--- Begin RECORDED DATA ---

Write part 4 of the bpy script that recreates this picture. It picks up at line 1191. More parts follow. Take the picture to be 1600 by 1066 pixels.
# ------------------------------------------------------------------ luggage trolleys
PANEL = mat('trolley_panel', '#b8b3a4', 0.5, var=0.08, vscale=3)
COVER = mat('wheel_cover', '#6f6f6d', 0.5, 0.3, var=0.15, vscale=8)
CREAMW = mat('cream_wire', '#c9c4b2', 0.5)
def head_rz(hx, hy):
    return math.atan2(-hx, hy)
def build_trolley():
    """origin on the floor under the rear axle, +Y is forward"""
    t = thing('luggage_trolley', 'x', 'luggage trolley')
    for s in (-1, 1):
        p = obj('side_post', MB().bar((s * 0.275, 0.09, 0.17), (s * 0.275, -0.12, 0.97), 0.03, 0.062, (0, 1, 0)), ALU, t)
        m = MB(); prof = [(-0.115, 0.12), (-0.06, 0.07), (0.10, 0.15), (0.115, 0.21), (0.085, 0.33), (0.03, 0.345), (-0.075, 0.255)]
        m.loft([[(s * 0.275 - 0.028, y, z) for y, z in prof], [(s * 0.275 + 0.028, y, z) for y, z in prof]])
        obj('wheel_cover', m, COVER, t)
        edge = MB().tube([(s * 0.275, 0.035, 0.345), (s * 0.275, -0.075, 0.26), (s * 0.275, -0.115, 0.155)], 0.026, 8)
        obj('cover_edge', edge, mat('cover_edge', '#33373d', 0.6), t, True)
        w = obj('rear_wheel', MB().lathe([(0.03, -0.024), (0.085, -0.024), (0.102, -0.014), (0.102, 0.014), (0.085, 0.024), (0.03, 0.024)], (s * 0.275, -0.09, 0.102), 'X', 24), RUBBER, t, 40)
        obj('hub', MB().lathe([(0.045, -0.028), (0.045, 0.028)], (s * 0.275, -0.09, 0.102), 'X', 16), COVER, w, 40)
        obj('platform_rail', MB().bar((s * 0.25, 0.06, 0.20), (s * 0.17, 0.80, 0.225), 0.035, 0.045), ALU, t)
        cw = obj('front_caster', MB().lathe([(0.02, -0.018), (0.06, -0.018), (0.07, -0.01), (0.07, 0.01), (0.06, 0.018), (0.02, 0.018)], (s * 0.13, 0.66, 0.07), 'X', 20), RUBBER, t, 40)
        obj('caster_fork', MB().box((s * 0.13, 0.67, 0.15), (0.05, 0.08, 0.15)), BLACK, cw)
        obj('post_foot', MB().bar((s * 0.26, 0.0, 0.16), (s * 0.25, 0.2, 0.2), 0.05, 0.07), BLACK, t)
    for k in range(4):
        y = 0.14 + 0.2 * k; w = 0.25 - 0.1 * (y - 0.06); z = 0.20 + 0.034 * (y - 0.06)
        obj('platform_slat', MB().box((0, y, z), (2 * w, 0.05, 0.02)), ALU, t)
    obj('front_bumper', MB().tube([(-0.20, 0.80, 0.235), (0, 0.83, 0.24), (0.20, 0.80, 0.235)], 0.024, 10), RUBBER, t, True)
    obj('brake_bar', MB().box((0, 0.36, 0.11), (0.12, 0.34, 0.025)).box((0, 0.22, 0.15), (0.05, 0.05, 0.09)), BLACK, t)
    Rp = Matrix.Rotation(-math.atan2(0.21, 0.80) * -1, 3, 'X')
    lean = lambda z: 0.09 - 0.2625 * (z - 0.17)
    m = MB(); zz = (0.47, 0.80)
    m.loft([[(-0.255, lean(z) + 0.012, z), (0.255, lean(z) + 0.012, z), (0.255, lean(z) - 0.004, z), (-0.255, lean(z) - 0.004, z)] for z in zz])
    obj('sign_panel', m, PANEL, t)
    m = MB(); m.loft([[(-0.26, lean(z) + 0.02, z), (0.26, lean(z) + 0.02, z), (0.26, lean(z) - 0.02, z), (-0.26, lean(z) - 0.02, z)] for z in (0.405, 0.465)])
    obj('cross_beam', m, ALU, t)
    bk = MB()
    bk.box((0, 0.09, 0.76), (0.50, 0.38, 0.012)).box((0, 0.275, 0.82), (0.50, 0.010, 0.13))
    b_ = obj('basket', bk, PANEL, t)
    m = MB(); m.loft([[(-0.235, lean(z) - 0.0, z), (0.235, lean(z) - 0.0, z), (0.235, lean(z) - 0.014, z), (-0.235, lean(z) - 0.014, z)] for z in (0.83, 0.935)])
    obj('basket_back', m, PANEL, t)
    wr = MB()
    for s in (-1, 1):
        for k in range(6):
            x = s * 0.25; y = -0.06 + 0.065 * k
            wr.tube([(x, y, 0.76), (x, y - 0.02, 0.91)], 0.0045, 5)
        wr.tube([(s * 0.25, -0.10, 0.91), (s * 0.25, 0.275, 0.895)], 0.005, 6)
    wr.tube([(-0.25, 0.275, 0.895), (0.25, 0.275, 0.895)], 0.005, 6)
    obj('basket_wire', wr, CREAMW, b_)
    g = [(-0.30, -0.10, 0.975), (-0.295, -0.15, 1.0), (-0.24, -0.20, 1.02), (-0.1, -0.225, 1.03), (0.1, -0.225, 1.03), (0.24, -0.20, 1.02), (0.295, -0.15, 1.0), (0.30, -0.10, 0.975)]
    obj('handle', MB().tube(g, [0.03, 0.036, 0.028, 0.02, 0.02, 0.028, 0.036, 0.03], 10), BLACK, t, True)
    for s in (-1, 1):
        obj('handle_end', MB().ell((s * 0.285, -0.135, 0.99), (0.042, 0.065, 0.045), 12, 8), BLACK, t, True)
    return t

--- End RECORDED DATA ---

Copy every line exactly. Leave nothing out.

Write part 4 of the bpy script that recreates this picture. It picks up at line 1191. More parts follow. Take the picture to be 1600 by 1066 pixels.
# ------------------------------------------------------------------ luggage trolleys
PANEL = mat('trolley_panel', '#b8b3a4', 0.5, var=0.08, vscale=3)
COVER = mat('wheel_cover', '#6f6f6d', 0.5, 0.3, var=0.15, vscale=8)
CREAMW = mat('cream_wire', '#c9c4b2', 0.5)
def head_rz(hx, hy):
    return math.atan2(-hx, hy)
def build_trolley():
    """origin on the floor under the rear axle, +Y is forward"""
    t = thing('luggage_trolley', 'x', 'luggage trolley')
    for s in (-1, 1):
        p = obj('side_post', MB().bar((s * 0.275, 0.09, 0.17), (s * 0.275, -0.12, 0.97), 0.03, 0.062, (0, 1, 0)), ALU, t)
        m = MB(); prof = [(-0.115, 0.12), (-0.06, 0.07), (0.10, 0.15), (0.115, 0.21), (0.085, 0.33), (0.03, 0.345), (-0.075, 0.255)]
        m.loft([[(s * 0.275 - 0.028, y, z) for y, z in prof], [(s * 0.275 + 0.028, y, z) for y, z in prof]])
        obj('wheel_cover', m, COVER, t)
        edge = MB().tube([(s * 0.275, 0.035, 0.345), (s * 0.275, -0.075, 0.26), (s * 0.275, -0.115, 0.155)], 0.026, 8)
        obj('cover_edge', edge, mat('cover_edge', '#33373d', 0.6), t, True)
        w = obj('rear_wheel', MB().lathe([(0.03, -0.024), (0.085, -0.024), (0.102, -0.014), (0.102, 0.014), (0.085, 0.024), (0.03, 0.024)], (s * 0.275, -0.09, 0.102), 'X', 24), RUBBER, t, 40)
        obj('hub', MB().lathe([(0.045, -0.028), (0.045, 0.028)], (s * 0.275, -0.09, 0.102), 'X', 16), COVER, w, 40)
        obj('platform_rail', MB().bar((s * 0.25, 0.06, 0.20), (s * 0.17, 0.80, 0.225), 0.035, 0.045), ALU, t)
        cw = obj('front_caster', MB().lathe([(0.02, -0.018), (0.06, -0.018), (0.07, -0.01), (0.07, 0.01), (0.06, 0.018), (0.02, 0.018)], (s * 0.13, 0.66, 0.07), 'X', 20), RUBBER, t, 40)
        obj('caster_fork', MB().box((s * 0.13, 0.67, 0.15), (0.05, 0.08, 0.15)), BLACK, cw)
        obj('post_foot', MB().bar((s * 0.26, 0.0, 0.16), (s * 0.25, 0.2, 0.2), 0.05, 0.07), BLACK, t)
    for k in range(4):
        y = 0.14 + 0.2 * k; w = 0.25 - 0.1 * (y - 0.06); z = 0.20 + 0.034 * (y - 0.06)
        obj('platform_slat', MB().box((0, y, z), (2 * w, 0.05, 0.02)), ALU, t)
    obj('front_bumper', MB().tube([(-0.20, 0.80, 0.235), (0, 0.83, 0.24), (0.20, 0.80, 0.235)], 0.024, 10), RUBBER, t, True)
    obj('brake_bar', MB().box((0, 0.36, 0.11), (0.12, 0.34, 0.025)).box((0, 0.22, 0.15), (0.05, 0.05, 0.09)), BLACK, t)
    Rp = Matrix.Rotation(-math.atan2(0.21, 0.80) * -1, 3, 'X')
    lean = lambda z: 0.09 - 0.2625 * (z - 0.17)
    m = MB(); zz = (0.47, 0.80)
    m.loft([[(-0.255, lean(z) + 0.012, z), (0.255, lean(z) + 0.012, z), (0.255, lean(z) - 0.004, z), (-0.255, lean(z) - 0.004, z)] for z in zz])
    obj('sign_panel', m, PANEL, t)
    m = MB(); m.loft([[(-0.26, lean(z) + 0.02, z), (0.26, lean(z) + 0.02, z), (0.26, lean(z) - 0.02, z), (-0.26, lean(z) - 0.02, z)] for z in (0.405, 0.465)])
    obj('cross_beam', m, ALU, t)
    bk = MB()
    bk.box((0, 0.09, 0.76), (0.50, 0.38, 0.012)).box((0, 0.275, 0.82), (0.50, 0.010, 0.13))
    b_ = obj('basket', bk, PANEL, t)
    m = MB(); m.loft([[(-0.235, lean(z) - 0.0, z), (0.235, lean(z) - 0.0, z), (0.235, lean(z) - 0.014, z), (-0.235, lean(z) - 0.014, z)] for z in (0.83, 0.935)])
    obj('basket_back', m, PANEL, t)
    wr = MB()
    for s in (-1, 1):
        for k in range(6):
            x = s * 0.25; y = -0.06 + 0.065 * k
            wr.tube([(x, y, 0.76), (x, y - 0.02, 0.91)], 0.0045, 5)
        wr.tube([(s * 0.25, -0.10, 0.91), (s * 0.25, 0.275, 0.895)], 0.005, 6)
    wr.tube([(-0.25, 0.275, 0.895), (0.25, 0.275, 0.895)], 0.005, 6)
    obj('basket_wire', wr, CREAMW, b_)
    g = [(-0.30, -0.10, 0.975), (-0.295, -0.15, 1.0), (-0.24, -0.20, 1.02), (-0.1, -0.225, 1.03), (0.1, -0.225, 1.03), (0.24, -0.20, 1.02), (0.295, -0.15, 1.0), (0.30, -0.10, 0.975)]
    obj('handle', MB().tube(g, [0.03, 0.036, 0.028, 0.02, 0.02, 0.028, 0.036, 0.03], 10), BLACK, t, True)
    for s in (-1, 1):
        obj('handle_end', MB().ell((s * 0.285, -0.135, 0.99), (0.042, 0.065, 0.045), 12, 8), BLACK, t, True)
    return t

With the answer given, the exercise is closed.